STATED PROBLEM >>
Locate every line in the material below that has the word "objects". Copy each of those lines.

TASK MATERIAL >>
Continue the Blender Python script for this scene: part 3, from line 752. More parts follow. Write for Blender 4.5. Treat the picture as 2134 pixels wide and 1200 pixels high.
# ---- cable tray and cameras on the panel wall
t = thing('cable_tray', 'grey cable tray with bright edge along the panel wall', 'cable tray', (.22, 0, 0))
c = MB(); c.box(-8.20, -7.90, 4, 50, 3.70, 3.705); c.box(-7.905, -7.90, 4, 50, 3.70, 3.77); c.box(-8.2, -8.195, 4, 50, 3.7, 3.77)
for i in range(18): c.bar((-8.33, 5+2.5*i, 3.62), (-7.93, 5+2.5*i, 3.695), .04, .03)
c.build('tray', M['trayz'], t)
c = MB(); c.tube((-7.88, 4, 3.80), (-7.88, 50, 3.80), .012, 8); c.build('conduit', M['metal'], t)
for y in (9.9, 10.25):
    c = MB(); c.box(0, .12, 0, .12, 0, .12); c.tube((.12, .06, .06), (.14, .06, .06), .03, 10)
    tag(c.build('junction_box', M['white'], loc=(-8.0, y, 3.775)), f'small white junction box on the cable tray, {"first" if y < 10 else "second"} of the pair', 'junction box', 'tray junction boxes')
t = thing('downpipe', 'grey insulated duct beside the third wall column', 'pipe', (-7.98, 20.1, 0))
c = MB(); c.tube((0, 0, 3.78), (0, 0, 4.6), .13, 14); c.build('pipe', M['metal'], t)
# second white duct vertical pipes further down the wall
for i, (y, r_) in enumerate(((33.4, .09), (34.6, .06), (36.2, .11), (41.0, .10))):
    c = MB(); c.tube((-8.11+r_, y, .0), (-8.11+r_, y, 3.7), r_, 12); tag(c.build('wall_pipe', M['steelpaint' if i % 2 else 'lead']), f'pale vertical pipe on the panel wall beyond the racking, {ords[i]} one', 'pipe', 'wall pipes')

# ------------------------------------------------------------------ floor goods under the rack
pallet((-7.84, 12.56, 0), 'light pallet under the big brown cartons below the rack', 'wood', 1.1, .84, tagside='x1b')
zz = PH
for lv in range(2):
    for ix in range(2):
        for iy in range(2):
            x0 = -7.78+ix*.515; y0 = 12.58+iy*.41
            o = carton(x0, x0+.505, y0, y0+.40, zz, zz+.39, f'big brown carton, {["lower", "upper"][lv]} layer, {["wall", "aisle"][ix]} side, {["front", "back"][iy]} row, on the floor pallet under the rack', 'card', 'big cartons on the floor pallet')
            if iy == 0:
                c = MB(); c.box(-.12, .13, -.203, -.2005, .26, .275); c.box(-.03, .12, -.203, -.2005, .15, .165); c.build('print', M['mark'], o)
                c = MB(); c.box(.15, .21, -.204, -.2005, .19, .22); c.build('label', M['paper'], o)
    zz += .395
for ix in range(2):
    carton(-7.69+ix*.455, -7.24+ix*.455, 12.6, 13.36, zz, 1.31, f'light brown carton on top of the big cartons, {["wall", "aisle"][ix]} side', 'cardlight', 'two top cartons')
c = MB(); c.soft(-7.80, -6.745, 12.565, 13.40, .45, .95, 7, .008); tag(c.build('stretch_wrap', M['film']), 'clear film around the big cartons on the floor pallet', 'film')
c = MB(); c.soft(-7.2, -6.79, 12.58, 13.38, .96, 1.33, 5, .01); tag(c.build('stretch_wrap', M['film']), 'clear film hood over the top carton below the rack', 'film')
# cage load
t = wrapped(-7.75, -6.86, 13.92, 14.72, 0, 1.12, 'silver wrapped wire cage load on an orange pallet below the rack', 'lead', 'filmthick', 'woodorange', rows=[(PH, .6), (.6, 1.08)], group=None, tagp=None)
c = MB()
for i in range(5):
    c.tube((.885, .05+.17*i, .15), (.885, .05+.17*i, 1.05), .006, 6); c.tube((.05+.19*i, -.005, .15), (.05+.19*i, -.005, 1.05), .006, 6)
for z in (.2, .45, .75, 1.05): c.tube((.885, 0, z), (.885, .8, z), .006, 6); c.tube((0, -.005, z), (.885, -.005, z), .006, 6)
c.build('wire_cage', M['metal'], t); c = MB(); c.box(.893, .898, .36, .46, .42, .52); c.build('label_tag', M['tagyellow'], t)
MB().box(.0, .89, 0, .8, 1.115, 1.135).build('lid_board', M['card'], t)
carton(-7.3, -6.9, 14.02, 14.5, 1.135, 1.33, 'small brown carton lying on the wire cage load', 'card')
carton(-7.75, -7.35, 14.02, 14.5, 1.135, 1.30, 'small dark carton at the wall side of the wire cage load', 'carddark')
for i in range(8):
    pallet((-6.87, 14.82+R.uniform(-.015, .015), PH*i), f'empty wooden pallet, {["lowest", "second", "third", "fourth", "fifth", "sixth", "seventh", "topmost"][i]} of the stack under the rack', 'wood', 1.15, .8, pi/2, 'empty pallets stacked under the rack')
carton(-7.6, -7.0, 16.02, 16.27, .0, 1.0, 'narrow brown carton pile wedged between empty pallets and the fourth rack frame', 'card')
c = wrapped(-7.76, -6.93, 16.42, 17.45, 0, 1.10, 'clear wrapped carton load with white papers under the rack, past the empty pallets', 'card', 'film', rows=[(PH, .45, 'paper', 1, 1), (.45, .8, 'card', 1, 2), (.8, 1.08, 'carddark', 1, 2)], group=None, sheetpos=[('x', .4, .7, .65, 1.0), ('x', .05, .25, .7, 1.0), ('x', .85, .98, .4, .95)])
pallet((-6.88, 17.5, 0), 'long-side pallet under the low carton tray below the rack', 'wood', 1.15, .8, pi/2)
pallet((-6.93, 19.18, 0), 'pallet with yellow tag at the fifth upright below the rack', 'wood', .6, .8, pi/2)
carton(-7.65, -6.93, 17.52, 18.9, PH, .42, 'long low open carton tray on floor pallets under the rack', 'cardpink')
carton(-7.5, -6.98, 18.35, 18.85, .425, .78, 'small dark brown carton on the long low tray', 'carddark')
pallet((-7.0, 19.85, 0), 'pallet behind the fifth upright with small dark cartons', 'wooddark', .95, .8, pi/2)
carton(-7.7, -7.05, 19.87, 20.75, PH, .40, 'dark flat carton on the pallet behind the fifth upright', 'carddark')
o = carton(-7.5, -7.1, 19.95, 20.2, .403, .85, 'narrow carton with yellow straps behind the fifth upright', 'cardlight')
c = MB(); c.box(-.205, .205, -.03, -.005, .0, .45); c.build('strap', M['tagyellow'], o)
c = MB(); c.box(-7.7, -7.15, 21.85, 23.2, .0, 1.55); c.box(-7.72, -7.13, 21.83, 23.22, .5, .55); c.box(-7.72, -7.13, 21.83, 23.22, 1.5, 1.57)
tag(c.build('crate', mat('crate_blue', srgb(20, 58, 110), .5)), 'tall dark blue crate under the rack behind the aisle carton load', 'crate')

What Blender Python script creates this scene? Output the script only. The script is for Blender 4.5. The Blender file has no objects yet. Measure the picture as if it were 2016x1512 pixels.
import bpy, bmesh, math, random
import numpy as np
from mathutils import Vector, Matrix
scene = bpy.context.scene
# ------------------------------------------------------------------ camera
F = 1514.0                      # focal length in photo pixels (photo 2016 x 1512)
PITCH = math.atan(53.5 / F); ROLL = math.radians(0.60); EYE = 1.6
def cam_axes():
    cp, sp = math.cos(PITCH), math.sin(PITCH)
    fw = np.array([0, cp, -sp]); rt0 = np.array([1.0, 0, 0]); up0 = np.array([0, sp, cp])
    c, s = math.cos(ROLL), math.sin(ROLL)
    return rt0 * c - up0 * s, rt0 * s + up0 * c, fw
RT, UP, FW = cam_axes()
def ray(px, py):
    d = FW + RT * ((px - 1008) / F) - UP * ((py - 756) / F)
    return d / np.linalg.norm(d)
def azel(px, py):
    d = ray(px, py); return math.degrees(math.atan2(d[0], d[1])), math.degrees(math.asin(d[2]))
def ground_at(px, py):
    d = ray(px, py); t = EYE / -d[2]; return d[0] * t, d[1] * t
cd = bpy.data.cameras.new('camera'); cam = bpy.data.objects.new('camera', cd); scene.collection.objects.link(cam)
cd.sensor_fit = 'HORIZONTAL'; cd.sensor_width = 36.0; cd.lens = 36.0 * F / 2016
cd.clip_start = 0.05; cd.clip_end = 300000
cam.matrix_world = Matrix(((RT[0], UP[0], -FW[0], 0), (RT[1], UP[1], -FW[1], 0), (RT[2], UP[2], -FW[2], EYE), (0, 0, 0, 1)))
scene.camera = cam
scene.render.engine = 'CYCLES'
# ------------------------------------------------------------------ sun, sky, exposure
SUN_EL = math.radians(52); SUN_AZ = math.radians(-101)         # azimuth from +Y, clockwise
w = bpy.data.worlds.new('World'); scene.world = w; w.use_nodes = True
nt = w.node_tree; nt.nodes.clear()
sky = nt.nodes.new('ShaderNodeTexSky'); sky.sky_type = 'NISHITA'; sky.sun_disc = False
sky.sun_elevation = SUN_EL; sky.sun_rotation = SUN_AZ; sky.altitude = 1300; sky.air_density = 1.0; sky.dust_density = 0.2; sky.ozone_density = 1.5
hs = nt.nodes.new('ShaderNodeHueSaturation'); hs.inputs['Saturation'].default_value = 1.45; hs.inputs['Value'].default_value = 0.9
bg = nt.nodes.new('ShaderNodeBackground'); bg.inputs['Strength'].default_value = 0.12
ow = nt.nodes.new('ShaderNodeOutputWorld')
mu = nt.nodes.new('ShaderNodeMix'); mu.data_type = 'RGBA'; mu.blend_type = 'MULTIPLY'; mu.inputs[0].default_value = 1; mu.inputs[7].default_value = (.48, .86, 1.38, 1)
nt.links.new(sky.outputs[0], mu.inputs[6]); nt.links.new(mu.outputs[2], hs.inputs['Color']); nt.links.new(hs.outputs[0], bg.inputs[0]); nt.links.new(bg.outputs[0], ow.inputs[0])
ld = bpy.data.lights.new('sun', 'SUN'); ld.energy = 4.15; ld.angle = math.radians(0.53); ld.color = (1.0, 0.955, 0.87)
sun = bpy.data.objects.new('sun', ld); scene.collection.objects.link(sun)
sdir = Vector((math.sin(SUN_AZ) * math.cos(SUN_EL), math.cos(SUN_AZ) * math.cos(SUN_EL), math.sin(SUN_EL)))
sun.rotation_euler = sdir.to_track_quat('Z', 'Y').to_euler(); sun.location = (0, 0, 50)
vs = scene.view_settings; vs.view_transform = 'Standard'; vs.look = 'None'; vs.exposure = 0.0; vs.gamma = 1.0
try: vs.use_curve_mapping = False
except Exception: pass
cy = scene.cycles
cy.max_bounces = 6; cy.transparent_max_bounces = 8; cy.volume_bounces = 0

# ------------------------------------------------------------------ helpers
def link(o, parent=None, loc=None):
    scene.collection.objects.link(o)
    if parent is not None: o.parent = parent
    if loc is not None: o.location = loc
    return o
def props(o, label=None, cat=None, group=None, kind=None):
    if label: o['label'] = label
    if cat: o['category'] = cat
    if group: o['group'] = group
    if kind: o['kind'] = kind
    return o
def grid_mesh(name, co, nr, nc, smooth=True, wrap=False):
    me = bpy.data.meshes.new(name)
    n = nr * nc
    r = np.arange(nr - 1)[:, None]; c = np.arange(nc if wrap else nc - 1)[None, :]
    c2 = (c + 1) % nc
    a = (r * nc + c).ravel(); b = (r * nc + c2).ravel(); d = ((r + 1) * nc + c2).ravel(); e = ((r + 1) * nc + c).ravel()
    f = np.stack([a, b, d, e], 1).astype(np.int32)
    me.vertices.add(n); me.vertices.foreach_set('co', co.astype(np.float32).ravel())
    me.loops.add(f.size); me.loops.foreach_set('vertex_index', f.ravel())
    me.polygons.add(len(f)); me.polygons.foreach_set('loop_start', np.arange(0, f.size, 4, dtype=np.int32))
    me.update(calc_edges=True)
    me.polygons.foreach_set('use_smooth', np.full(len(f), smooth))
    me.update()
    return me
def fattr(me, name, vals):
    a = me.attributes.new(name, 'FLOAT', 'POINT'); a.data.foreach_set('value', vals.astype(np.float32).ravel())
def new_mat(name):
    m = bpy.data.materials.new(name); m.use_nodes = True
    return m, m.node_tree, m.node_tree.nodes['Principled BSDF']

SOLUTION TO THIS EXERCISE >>
What Blender Python script creates this scene? Output the script only. The script is for Blender 4.5. The Blender file has no objects yet. Measure the picture as if it were 2016x1512 pixels.
cd = bpy.data.cameras.new('camera'); cam = bpy.data.objects.new('camera', cd); scene.collection.objects.link(cam)
sun = bpy.data.objects.new('sun', ld); scene.collection.objects.link(sun)
    scene.collection.objects.link(o)